Science proves that rehabilitation,
restitution and deterrence are not often achieved by lengthy incarceration, but
some violent offenders deserve their long prison sentences. Prisons will not be abolished.
We are nearly all influenced
by some concept of social progress.
Reformers are supposed to be “forward-looking.” To believe in continual social progress is to
ignore history. Society periodically degenerates
into barbarism, ignorance, hatred, disorganization, bankruptcy, genocide, war
and revolution. Scientific study of
changed values sometimes takes decades before conclusions are reached and
legislation enacted. Our belief in
progress is accompanied by rejection of biblical principles in favor of unproven
secular values.
We
do not often enough look in the Bible for answers. If we did, the relatively simple solution to ending
massive incarceration would be obvious: Deuteronomy
25:1-3. For use with perhaps half of the
American correctional population, modern behavioral and neurological science can
confirm the superior effectiveness of traditional judicial corporal punishment in
achieving the goals of criminal punishment.

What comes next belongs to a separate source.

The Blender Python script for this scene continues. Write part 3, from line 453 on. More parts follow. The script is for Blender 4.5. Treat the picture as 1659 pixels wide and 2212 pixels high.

Believe it or not, judicial corporal punishment was largely abolished in
the U.S. because it was too effective. Judicial
corporal punishment is less expensive, much faster and repeatable. Its last use in the U.S. was to deter and
punish wife-beating without diminishing family income. In The Collapse of American Criminal
Justice, Harvard law professor William J. Stuntz wrote, “Today's would-be
reformers would do well to … consider the possibility that the best models for
productive change may not come from contemporary legislation or court
decisions, but from a past that has largely disappeared from our consciousness.
Sometimes, the best road forward faces back.”